In 1940 this portrait of Jean Duff, Lady Grant (1746-1805), painted by David Allan (1744-1796) in 1780 entered Glasgow Museums collections without any news coverage. The painting has been displayed in Kelvingrove since 2006 as an example of Scottish art and civility. The obituary written for her in 1805 praised her goodness and piety. She appears to have been as she appears in the painting – amiable. But, was she so amiable and did she know about Scotland’s participation in the slave trade?

In 1763 she married Sir James Grant of Grant, 8th Baronet. Becoming Lady Grant put her beside the head of the clan and party to not only her own immediate family’s business but also the affairs of other Grants. Surviving correspondence shows that she knew about her family, and other Grants’ involvements with Caribbean slavery.

The Grant chiefs had invested in slavery long before Jean Duff joined the family. There is evidence that they kept personal enslaved boys as a representation of wealth, status and interests in the British Empire. In 1737 Ludovick Grant of Grant had interests in Nova Scotia, which he marketed in Edinburgh on his newly painted carriage, and dressing his black servant standing beside him in new clothes. Twenty years later, Sir Ludovick Grant, now in London, spent money on educating ‘the young black’ enslaved servant he had with him there. The properties they owned and rented, the carriage and personal slaves presented the family as champions of British white privilege, and superiors.

Grant of Grant were based in Moray in Castle Grant. Looking to make the most of trade and commerce in the 1760s, it backed establishing the new towns of Grantown and Lewistown, although the latter never materialised. Grantown had links with slavery through tradesmen from Antigua, and cloth from its textile mill was transported to Africa where it was intended for trade in enslaved human beings.

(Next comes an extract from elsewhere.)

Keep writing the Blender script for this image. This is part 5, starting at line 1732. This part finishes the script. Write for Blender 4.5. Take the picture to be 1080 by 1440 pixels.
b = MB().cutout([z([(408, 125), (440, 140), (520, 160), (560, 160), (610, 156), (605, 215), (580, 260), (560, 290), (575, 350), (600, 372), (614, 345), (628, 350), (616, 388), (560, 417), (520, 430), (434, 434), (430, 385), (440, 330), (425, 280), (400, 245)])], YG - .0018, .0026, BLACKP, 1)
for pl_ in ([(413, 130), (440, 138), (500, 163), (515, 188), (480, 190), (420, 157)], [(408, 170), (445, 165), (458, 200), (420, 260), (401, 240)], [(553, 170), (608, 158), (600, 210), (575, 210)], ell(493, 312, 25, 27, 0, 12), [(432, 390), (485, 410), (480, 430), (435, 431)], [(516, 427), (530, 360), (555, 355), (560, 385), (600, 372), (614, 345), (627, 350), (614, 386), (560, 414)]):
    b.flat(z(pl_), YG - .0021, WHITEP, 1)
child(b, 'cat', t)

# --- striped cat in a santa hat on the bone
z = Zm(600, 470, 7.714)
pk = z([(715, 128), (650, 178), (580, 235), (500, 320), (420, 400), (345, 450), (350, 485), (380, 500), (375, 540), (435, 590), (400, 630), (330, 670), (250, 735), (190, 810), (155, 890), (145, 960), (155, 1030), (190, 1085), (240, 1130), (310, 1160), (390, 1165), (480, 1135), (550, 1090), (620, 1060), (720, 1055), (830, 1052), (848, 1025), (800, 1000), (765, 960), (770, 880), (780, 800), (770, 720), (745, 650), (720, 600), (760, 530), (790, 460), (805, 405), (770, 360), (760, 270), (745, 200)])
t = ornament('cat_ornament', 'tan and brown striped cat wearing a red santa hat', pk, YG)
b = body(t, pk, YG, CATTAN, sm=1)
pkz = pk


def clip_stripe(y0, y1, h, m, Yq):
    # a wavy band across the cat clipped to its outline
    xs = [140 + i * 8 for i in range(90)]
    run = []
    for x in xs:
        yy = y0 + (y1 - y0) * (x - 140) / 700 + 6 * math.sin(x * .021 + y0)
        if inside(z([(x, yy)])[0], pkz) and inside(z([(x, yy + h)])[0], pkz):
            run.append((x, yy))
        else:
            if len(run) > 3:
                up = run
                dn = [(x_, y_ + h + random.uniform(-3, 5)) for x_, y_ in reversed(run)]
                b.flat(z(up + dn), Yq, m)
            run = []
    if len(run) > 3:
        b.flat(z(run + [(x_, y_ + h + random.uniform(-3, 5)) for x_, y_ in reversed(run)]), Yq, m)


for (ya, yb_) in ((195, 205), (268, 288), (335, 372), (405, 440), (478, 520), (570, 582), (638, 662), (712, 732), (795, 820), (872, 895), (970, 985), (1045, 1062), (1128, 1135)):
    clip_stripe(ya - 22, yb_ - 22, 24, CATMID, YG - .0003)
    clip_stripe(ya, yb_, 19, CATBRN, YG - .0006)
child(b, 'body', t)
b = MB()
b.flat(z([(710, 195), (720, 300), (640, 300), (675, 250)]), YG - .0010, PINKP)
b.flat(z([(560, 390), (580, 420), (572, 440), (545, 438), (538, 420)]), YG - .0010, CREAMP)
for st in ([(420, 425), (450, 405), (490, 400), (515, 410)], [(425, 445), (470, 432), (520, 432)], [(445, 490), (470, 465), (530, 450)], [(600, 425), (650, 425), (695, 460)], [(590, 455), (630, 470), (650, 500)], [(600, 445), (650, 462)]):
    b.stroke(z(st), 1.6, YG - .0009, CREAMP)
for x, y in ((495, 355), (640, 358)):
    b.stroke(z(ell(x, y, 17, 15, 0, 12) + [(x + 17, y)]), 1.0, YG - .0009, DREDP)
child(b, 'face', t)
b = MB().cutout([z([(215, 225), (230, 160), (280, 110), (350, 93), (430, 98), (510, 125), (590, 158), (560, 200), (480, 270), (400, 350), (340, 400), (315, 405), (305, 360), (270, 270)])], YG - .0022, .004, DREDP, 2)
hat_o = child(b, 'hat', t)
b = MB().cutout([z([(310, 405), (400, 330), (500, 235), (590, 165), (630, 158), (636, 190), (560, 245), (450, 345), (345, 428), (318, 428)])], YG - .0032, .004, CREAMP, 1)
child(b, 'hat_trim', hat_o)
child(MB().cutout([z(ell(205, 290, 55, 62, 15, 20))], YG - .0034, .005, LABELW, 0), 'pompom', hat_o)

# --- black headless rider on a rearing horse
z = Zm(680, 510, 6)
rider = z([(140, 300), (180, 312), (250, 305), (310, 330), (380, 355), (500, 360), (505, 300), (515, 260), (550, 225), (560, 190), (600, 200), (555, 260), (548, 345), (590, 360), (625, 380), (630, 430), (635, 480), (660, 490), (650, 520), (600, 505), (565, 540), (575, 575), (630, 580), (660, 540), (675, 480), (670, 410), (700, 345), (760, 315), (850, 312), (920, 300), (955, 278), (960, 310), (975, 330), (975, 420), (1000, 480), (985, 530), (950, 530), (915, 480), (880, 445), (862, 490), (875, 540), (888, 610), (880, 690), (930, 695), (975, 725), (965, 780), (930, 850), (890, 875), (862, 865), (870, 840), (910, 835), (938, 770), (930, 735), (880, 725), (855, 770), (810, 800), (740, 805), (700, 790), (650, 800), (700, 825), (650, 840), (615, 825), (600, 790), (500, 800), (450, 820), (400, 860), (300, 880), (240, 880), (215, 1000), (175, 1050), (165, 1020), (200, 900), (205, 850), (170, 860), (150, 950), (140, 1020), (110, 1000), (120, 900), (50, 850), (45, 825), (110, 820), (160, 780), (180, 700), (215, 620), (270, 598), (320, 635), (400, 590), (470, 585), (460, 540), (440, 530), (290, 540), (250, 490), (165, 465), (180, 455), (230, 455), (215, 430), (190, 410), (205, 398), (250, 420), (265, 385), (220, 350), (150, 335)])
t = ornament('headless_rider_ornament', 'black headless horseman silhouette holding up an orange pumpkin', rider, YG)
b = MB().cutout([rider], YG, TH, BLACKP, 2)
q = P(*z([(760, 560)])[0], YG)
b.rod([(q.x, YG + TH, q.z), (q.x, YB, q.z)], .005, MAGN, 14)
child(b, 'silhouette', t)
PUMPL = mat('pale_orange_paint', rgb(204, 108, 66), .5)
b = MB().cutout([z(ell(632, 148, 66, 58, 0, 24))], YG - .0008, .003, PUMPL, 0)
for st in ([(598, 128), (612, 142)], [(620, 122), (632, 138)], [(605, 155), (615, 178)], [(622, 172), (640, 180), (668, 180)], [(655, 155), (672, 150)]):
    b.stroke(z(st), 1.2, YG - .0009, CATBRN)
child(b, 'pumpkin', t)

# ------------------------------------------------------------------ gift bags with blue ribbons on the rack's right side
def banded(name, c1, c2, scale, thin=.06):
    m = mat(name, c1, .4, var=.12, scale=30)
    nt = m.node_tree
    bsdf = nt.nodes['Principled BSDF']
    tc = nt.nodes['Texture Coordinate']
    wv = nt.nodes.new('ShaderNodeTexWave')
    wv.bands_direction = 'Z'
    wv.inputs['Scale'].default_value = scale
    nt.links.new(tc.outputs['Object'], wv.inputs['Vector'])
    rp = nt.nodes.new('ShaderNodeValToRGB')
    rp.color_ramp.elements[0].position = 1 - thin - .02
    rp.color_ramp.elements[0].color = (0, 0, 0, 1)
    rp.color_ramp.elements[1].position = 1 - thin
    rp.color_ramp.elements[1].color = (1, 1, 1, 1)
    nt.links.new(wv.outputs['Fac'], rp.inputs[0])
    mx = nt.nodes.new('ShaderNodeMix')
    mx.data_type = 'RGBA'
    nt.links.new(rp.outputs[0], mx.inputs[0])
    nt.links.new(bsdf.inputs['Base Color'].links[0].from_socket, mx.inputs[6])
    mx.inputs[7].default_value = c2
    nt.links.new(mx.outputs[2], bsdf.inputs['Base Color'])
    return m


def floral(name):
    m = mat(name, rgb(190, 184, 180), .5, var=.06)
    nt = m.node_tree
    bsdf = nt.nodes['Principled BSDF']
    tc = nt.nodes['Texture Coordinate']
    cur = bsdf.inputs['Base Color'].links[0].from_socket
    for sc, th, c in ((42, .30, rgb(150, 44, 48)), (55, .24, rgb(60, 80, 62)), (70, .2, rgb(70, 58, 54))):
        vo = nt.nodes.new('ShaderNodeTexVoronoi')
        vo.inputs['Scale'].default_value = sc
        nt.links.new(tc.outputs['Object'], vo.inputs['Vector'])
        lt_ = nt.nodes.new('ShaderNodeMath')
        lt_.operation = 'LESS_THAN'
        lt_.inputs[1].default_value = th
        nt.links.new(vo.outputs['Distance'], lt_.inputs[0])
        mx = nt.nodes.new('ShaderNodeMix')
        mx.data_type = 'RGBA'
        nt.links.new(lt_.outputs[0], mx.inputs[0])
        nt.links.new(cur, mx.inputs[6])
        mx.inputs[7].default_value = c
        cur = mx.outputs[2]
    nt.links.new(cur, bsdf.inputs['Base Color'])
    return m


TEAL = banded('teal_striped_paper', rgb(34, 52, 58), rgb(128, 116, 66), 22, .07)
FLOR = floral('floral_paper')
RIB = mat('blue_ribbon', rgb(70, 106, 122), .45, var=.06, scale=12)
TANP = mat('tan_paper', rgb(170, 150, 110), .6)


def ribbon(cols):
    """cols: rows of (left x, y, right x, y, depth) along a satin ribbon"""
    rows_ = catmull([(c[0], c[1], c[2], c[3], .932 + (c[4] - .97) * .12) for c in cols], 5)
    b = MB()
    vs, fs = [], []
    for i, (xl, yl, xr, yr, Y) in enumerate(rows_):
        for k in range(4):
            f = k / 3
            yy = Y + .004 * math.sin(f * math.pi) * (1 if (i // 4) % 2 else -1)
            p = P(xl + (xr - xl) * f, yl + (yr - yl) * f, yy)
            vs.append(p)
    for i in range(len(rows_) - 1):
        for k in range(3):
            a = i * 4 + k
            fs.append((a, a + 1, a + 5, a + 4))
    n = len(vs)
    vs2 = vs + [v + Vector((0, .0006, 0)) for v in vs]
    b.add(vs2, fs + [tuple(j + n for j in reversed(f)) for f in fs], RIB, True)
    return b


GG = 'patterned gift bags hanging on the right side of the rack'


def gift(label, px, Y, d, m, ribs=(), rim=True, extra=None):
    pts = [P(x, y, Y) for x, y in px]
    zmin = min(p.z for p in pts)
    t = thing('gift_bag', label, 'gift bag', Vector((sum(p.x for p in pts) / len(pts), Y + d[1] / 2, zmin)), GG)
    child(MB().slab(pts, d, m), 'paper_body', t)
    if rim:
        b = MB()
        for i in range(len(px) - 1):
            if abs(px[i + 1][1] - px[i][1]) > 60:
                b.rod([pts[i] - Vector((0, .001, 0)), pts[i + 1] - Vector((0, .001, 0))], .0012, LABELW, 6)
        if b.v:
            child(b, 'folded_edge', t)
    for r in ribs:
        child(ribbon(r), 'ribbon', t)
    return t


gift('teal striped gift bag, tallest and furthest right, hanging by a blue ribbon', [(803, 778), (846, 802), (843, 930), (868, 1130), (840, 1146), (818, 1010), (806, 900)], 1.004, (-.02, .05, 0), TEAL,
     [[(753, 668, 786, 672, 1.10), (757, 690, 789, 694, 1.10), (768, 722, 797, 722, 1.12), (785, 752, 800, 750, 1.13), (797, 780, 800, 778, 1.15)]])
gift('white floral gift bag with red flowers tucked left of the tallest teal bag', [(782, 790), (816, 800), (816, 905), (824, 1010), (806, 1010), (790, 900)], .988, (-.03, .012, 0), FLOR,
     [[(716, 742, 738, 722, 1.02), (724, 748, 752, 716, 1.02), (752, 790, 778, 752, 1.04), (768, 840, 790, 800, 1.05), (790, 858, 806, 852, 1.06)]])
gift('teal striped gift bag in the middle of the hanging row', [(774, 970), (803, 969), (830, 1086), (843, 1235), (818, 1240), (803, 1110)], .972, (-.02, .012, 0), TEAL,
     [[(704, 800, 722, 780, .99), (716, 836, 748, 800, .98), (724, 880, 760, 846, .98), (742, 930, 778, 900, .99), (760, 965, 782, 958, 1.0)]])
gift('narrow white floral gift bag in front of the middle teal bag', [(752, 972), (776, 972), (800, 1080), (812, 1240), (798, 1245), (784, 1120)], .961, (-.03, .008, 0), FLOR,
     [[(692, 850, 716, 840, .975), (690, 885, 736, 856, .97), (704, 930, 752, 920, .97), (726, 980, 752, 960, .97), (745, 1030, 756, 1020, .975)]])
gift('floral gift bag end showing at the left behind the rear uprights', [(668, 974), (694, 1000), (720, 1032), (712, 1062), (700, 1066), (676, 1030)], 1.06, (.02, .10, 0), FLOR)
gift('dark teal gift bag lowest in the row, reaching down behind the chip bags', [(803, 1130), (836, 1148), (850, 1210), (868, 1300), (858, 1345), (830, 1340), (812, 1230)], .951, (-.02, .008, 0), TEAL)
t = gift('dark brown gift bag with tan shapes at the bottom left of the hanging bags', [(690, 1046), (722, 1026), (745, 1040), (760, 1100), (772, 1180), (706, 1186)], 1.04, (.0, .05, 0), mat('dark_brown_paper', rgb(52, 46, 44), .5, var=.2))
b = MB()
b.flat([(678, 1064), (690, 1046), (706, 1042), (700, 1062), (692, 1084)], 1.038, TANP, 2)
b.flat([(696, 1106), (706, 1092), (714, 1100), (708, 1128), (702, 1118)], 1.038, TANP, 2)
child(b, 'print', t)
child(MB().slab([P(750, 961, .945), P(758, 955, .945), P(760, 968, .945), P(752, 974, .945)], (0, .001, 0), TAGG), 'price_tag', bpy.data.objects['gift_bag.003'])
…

By 1785 Lady Jean Grant herself assessed the plaid being made for Africa before they were sent alongside Dr William Grant of Rothiemurchus, a London physician who had retired to Moray. Together they assessed lengths, patterns, colours, textures knowing that ‘the Black Fellows will pay for quality…and Colour’. Dr Grant wrote to Lady Grant on making woollens for Africans to ‘dress Negroes in their own way, according to their ridiculous Fancy’. From such letters it is clear that Lady Grant endorsed trade from her estate to Africa. Letter after letter came to Sir James Grant of Grant about various Grants in Jamaica which described life there and on plantations. There can be little doubt that Lady Jean knew about this.

There can also be little doubt that she was fully aware of the economic and political benefits of being seen to support the colonies. When not living in Moray, both husband and wife lived in fashionable Canongate, beside Edinburgh. It was here that Allan painted the portrait. It was here that Lady Grant would have been equally aware of Scotland’s investments in slavery and Empire by seeing the occasional black slave in the streets of the New Town, or partaking of the city’s social events at the coffee houses, assemblies and private house parties where sugar, coffee, hot chocolate, rum punch and pineapples were presented and consumed. She may even have known that the blue clothes that she wore for Allan were dyed with the indigo grown by enslaved people.